• _Scenes as source code_
•••••
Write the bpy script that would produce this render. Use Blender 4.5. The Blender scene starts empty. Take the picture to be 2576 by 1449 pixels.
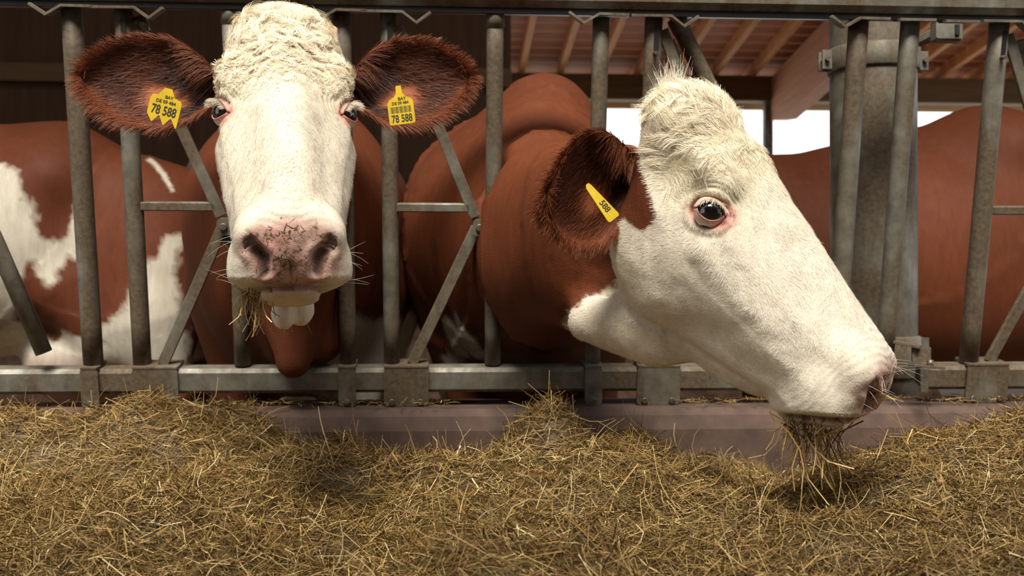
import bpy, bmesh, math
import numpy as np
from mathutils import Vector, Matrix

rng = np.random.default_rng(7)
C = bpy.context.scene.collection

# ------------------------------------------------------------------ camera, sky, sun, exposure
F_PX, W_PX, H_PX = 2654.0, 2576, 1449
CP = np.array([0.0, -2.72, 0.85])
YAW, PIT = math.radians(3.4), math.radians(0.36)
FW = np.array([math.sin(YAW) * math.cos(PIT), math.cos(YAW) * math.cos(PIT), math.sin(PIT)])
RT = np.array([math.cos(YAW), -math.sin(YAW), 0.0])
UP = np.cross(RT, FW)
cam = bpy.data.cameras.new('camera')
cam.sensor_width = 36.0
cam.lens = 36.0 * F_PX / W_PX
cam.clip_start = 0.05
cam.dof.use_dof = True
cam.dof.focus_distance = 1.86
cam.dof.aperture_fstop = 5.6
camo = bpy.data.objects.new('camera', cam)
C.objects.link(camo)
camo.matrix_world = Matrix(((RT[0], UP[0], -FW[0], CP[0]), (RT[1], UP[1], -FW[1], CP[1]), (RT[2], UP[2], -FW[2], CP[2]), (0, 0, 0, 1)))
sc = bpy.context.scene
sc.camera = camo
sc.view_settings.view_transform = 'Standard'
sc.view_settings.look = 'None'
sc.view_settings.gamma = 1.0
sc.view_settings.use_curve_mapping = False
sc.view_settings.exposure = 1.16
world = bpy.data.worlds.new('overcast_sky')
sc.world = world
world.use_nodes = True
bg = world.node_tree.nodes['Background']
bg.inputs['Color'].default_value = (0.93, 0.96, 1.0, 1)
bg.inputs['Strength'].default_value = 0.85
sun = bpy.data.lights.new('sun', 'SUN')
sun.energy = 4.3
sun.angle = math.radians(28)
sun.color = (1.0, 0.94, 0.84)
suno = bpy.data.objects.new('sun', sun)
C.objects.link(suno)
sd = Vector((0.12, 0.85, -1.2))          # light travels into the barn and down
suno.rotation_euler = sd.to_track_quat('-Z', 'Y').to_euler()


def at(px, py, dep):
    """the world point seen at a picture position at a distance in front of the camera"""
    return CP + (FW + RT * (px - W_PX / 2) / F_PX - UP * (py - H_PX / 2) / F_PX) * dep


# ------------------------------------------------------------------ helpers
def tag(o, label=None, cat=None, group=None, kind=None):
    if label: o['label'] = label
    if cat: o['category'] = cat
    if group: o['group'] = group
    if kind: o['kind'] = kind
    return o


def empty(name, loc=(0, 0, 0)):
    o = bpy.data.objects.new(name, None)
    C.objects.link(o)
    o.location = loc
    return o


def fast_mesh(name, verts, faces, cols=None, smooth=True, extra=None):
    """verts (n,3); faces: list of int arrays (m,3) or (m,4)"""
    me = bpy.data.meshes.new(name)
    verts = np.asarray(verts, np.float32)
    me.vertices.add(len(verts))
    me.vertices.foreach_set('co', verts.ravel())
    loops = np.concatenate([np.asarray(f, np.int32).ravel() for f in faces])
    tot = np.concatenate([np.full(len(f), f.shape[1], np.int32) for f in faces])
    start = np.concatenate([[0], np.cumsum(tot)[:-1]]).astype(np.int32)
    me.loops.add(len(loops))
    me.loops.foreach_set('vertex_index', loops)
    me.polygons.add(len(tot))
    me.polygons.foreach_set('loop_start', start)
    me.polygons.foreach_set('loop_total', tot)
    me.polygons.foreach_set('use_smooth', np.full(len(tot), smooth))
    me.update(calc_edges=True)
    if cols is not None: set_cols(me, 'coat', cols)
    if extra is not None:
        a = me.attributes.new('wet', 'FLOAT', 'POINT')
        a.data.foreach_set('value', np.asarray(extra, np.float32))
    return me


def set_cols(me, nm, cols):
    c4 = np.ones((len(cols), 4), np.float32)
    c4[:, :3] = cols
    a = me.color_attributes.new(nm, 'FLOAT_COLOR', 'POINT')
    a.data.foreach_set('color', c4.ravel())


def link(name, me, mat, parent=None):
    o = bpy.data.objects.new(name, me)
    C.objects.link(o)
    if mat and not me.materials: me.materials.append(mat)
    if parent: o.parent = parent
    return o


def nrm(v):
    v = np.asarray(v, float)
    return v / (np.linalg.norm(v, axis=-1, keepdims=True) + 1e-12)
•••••
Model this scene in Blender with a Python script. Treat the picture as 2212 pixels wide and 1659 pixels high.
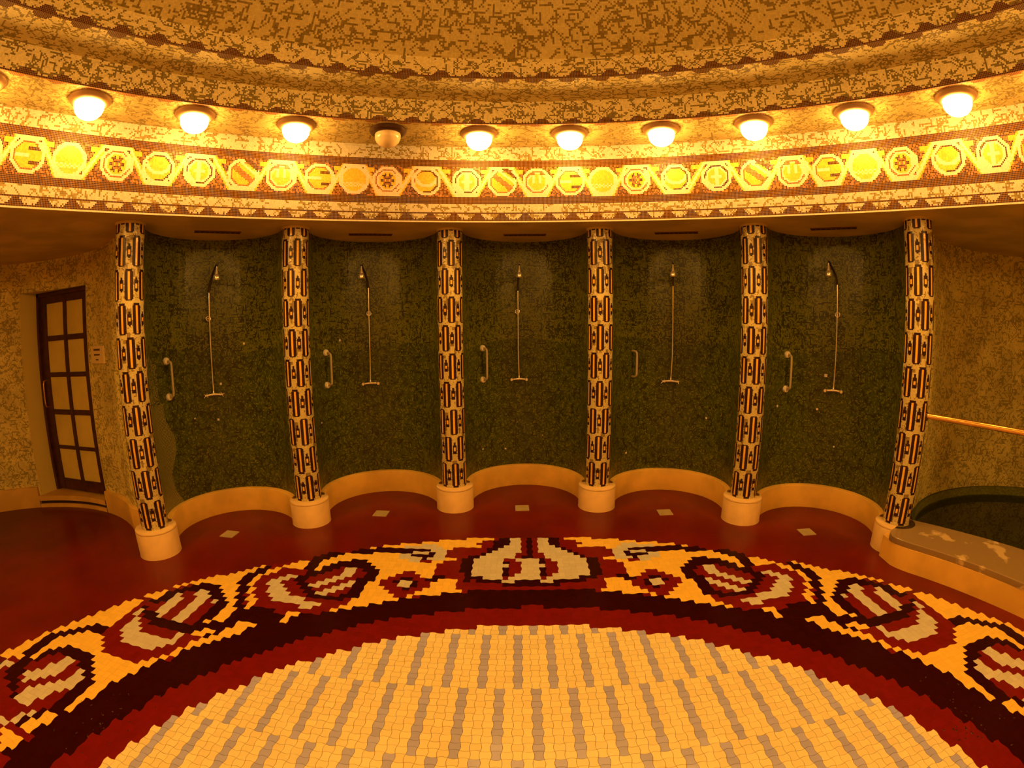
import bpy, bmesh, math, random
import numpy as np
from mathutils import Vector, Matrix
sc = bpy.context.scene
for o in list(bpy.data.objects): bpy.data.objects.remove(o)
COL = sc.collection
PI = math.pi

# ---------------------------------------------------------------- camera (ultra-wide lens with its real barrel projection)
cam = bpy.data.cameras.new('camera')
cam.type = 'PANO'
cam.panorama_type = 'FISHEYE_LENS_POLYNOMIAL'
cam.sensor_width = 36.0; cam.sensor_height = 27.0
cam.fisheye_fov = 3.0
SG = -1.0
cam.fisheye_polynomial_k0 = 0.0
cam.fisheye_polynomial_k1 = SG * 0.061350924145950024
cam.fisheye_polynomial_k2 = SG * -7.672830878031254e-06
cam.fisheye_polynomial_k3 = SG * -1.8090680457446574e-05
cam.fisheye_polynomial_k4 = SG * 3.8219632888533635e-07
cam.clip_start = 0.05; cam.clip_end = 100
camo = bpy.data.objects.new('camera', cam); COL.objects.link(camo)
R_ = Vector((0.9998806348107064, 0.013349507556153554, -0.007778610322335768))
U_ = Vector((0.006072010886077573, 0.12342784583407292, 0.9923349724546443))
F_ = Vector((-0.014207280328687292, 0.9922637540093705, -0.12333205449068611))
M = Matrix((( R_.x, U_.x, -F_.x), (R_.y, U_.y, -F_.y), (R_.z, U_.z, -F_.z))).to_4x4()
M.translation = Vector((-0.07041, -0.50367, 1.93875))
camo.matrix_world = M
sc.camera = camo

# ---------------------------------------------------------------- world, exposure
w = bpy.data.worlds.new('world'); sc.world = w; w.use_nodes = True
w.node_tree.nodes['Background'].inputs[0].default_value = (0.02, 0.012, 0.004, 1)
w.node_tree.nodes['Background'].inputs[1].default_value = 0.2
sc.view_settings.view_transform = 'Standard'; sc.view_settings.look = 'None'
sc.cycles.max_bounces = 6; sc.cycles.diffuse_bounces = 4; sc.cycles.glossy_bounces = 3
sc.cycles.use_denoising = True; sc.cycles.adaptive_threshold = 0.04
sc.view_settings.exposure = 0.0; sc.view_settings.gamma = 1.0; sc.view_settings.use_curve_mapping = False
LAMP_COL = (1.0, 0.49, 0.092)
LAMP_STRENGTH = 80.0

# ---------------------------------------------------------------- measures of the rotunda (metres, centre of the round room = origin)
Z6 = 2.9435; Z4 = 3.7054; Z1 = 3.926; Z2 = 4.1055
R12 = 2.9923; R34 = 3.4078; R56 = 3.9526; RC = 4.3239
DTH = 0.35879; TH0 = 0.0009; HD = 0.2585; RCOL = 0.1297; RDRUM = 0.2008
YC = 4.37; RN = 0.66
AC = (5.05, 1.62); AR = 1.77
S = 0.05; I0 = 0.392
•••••
Using the listing above, show each line holding the string "script".

Write the bpy script that would produce this render. Use Blender 4.5. The Blender scene starts empty. Take the picture to be 2576 by 1449 pixels.
Model this scene in Blender with a Python script. Treat the picture as 2212 pixels wide and 1659 pixels high.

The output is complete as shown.